Just months before the Nov. 6 election, then-GOP challenger Mitt Romney made some remarks at a private fundraiser that did not sit too well with voters.

"There are 47 percent of the people who will vote for the president no matter what," Romney was recorded saying. "All right, there are 47 percent who are with him, who are dependent upon government, who believe that they are victims, who believe the government has a responsibility to care for them, who believe that they are entitled to health care, to food, to housing, to you-name-it. That that's an entitlement. And the government should give it to them. And they will vote for this president no matter what...These are people who pay no income tax."

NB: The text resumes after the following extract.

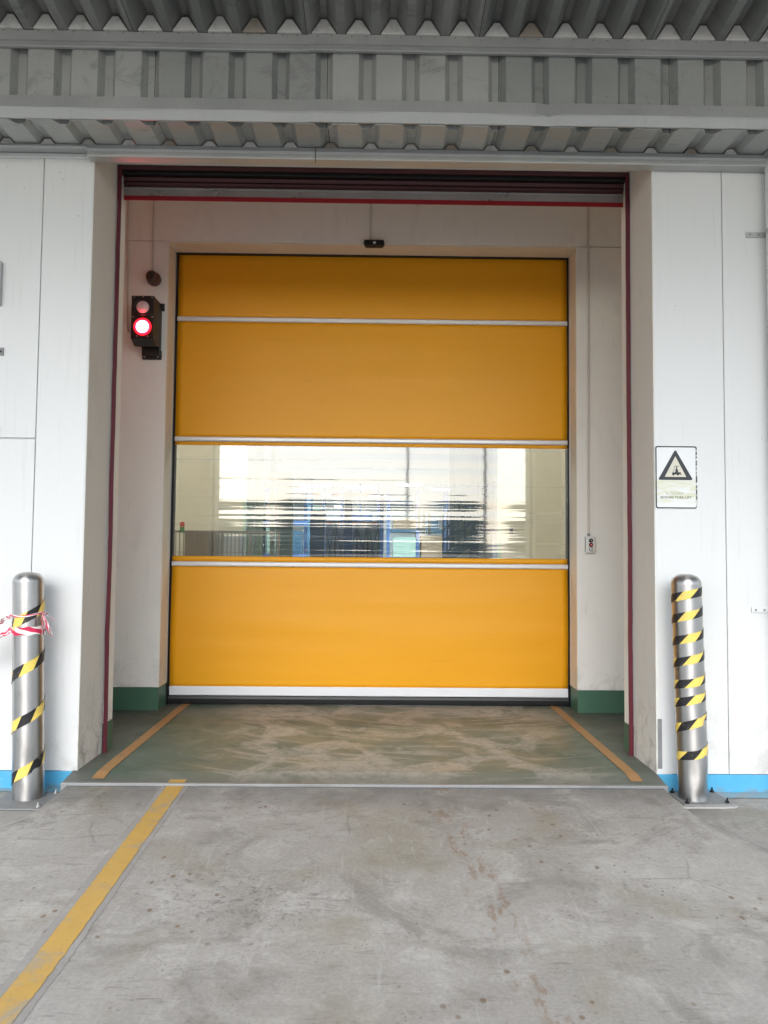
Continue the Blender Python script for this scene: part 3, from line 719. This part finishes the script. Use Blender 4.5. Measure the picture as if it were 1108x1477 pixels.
c = t.mix(t.ma('MULTIPLY', t.rng(t.sep()[0], 2.05, 2.062), t.rng(t.noise(60, 4, .7, 0, t.mp((.4, 1, 1))), .5, .56)), (.022, .027, .035), (.6, .62, .63))
t.base(c, .5); M['chipped'] = t.m
part('border', ringmesh(o1, i1, YW-.0062, YW-.0041), M['chipped'], Q)
def tri(cx_, zb, w_, h, r):
    P = []
    for (px, pz), a0 in (((cx_+w_/2, zb), -90), ((cx_, zb+h), 30), ((cx_-w_/2, zb), 150)):
        d = Vector((cx_-px, zb+h*.36-pz)).normalized()*r*2
        for i in range(7): a = radians(a0+120*i/6); P.append((px+d.x+r*cos(a), pz+d.y+r*sin(a)))
    return P
TC = SX0+.132
part('triangle', ringmesh(tri(TC, 1.972, .226, .198, .007), tri(TC, 1.992, .140, .134, .001), YW-.0062, YW-.0041), M['chipped'], Q)
part('triangle_field', MB().prism(tri(TC, 1.9917, .142, .135, .001), 'y', YW-.0052, YW-.0041), M['signyellow'], Q)
mb = MB(); y0, y1 = YW-.0066, YW-.0053; fx, fz = TC+.004, 2.002
def pq(P): mb.prism([(fx+a*.001, fz+b*.001) for a, b in P], 'y', y0, y1)
pq([(-26, 6), (-26, 18), (-8, 18), (-8, 24), (12, 24), (14, 20), (30, 20), (30, 12), (14, 6)])
pq([(-4, 24), (-4, 40), (0, 44), (2, 58), (6, 58), (7, 40), (14, 30), (10, 24)])
pq([(-20, 18), (-18, 30), (-16, 30), (-17, 18)]); pq([(-18, 29), (-9, 60), (-7, 60), (-16, 29)]); pq([(-9, 58), (20, 58), (20, 61), (-9, 61)])
pq([(24, 20), (24, 4), (38, 4), (38, 7), (28, 7), (28, 20)])
for X in (-18, 12): mb.lathe([(.0065, 0), (.0065, .0013)], (fx+X*.001, YW-.0053, fz+.005), 14, 'y')
part('forklift_pictogram', mb, M['signblack'], Q)
def text(name, body, size, x, z, m, par, y=YW-.0042, font_scale=1.):
    cu_ = bpy.data.curves.new(name, 'FONT'); cu_.body = body; cu_.size = size; cu_.extrude = .0008; cu_.align_x = 'CENTER'; cu_.space_character = 1.08
    o = bpy.data.objects.new(name+'_tmp', cu_); COL.objects.link(o)
    dg = bpy.context.evaluated_depsgraph_get(); me = bpy.data.meshes.new_from_object(o.evaluated_get(dg))
    bpy.data.objects.remove(o)
    me.name = name; me.materials.clear(); me.materials.append(m)
    for v in me.vertices: v.co = Vector((x+v.co.x*font_scale, y-v.co.z, z+v.co.y))
    q = bpy.data.objects.new(name, me); COL.objects.link(q); q.parent = par; q.matrix_parent_inverse = PINV(par); return q
text('lettering', 'BEWARE FORK LIFT', .0215, TC+.002, 1.853, M['signblack'], Q)
text('lettering', 'ระวังรถยก', .026, TC-.004, 1.878, M['inkfade'], Q)

# ------------------------------------------------------------------ bollards
def bollard_mesh(cx, cy, z0, ztop, r, lean=(0, 0), dents=()):
    """profile radius along height with angular dents; returns (MB post, MB cap, surface function)"""
    def surf(a, z, off=0.):
        rr = r+off
        for (da, dz, sa, sz, dep) in dents:
            d_ = (a-da+pi) % (2*pi)-pi
            rr -= dep*math.exp(-(d_/sa)**2-((z-dz)/sz)**2)
        k = (z-z0)
        return Vector((cx+lean[0]*k+rr*cos(a), cy+lean[1]*k+rr*sin(a), z))
    zs = ztop-.062; n = 56; m = 70; mb = MB()
    for i in range(m+1):
        z = z0+(zs-z0)*i/m
        for k in range(n): mb.v.append(surf(2*pi*k/n, z))
    for i in range(m):
        for k in range(n): k2 = (k+1) % n; mb.face([i*n+k, i*n+k2, (i+1)*n+k2, (i+1)*n+k])
    cap = MB(); kk = zs-z0; c = (cx+lean[0]*kk, cy+lean[1]*kk, zs)
    cap.lathe([(r+.0004, .0005)] + [((r+.0004)*cos(radians(a))**.75, .0015+.062*sin(radians(a))**.95) for a in range(5, 89, 6)] + [(.0001, .0635)], c, 56)
    return mb, cap, surf
def helix(surf, turns, width, a0, a1, r):
    """tape wound up the post; turns: [(angle, z)] piecewise linear"""
    mb = MB(); N = int((a1-a0)/radians(5)); path = []; ups = []
    def zz(a):
        for (p, q) in zip(turns[:-1], turns[1:]):
            if a <= q[0]: break
        return p[1]+(q[1]-p[1])*(a-p[0])/(q[0]-p[0])
    for i in range(N+1):
        a = a0+(a1-a0)*i/N; path.append(surf(a, zz(a), .0012))
    for i in range(N+1):
        a = a0+(a1-a0)*i/N; d = (path[min(i+1, N)]-path[max(i-1, 0)]).normalized(); out_ = Vector((cos(a), sin(a), 0))
        ups.append(d.cross(out_).normalized()*-1 if d.cross(out_).z < 0 else d.cross(out_).normalized())
    mb.ribbon(path, width, ups); return mb
F = -pi/2   # the side facing the camera
GB = 'stainless bollards flanking the entrance'
A = thing('bollard', (-2.05, 4.65, 0), 'stainless steel bollard left of the entrance with red and white tape tied round it', 'bollard', GB)
post, cap, surfL = bollard_mesh(-2.058, 4.735, .010, 1.352, .090, (-.031, 0), [(F+.5, .22, .5, .07, .006), (F-.2, .10, .4, .05, .005)])
part('post', post, M['stainless'], A, smooth=True); part('cap', cap, M['stainless'], A, smooth=True)
part('hazard_tape', helix(surfL, [(F-.2, .165), (F+2*pi*4, .165+.302*4)], .056, F-2.6, F+2*pi*3+2.2, .09), M['hazard'], A)
A_plate = part('base_plate', MB().box(-2.215, -1.886, 4.515, 4.835, .002, .010), M['plate'], A, bevel=.002)
for X, Y in ((-2.17, 4.55), (-1.92, 4.55), (-1.92, 4.80), (-2.17, 4.80)): part('anchor_bolt', MB().lathe([(.013, .010), (.013, .020), (.006, .021), (.006, .034), (.004, .036)], (X, Y, 0), 6), M['steel'], A_plate)
A = thing('bollard', (1.917, 4.68, 0), 'stainless steel bollard below the forklift sign, leaning and crumpled at its foot', 'bollard', GB)
dn = [(F+.35, .05, .5, .04, .013), (F+.95, .11, .35, .07, .018), (F-.3, .17, .3, .08, .006), (F+.55, .24, .3, .07, -.006), (F+.7, .52, .3, .05, .009), (F+.1, .66, .5, .1, .004), (F+2.5, .1, .8, .1, .02)]
post, cap, surfR = bollard_mesh(1.957, 4.745, .018, 1.374, .0890, (-.030, -.010), dn)
part('post', post, M['stainless'], A, smooth=True); part('cap', cap, M['stainless'], A, smooth=True)
zR = [.300, .488, .628, .728, .868, .998, 1.134, 1.258]      # heights at the front, from the lowest turn up
tu = [(F-2*pi, .20)] + [(F+2*pi*i, z_) for i, z_ in enumerate(zR)] + [(F+2*pi*8, 1.36)]
part('hazard_tape', helix(surfR, tu, .050, F-2.4, F+2*pi*7+1.5, .09), M['hazard'], A)
T_ = Matrix.Translation((1.992, 4.745, 0)) @ Matrix.Rotation(radians(2), 4, 'Z')
pl = part('base_plate', MB().box(-.150, .155, -.125, .135, .012, .020, T_), M['plate'], A, bevel=.002)
for X, Y in ((-.125, .10), (.125, -.095), (-.12, -.10), (.13, .11)):
    part('anchor_bolt', MB().lathe([(.013, .020), (.013, .031), (.006, .032), (.006, .046), (.004, .048)], T_ @ Vector((X, Y, 0)), 6), M['black'], pl)
gm = MB(); N = 40; outl = []
for i in range(N):
    a = 2*pi*i/N; k = 1/max(abs(cos(a))/.172, abs(sin(a))/.150); k *= 1+.07*mnoise.noise(Vector((cos(a)*3, sin(a)*3, 5)))
    p = T_ @ Vector((k*cos(a), k*sin(a), 0)); outl.append((p.x, p.y))
gm.prism(outl, 'z', .001, .0125); part('grout_bed', gm, M['grout'], pl, bevel=.004)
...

Now, nearly a month after the elections, it appears that Romney will, coincidentally or ironically, be left with 47 percent of the vote.

According to the latest popular vote numbers provided by David Wasserman, house editor of The Cook Political Report, Romney has 47.49 percent of the overall popular vote. Interestingly, in the 12 swing states that was crucial to winning the election, Romney also only got 47 percent of the vote.

In a blog post last week, The Washington Post's Greg Sargent said Romney might be "achieving perfect poetic justice."

"The Romney victory was always based on the hope that a whiter-than-2008 electorate would ensure that Obama's victory was a demographic fluke," Sargent wrote. "Yet Obama's constituencies - many of whom make up Romney's fabled 47 percent - turned out to add up to the majority, confirming that these ongoing changes are real and inexorable, a sign of what America is really becoming. If Romney's described electorate - the job creators and the makers of America who were supposed to be enraged at all the moochers and the takers - ends up totalling 47 percent, we will have come full circle."

President Obama is expected to finish with 51 percent of the vote.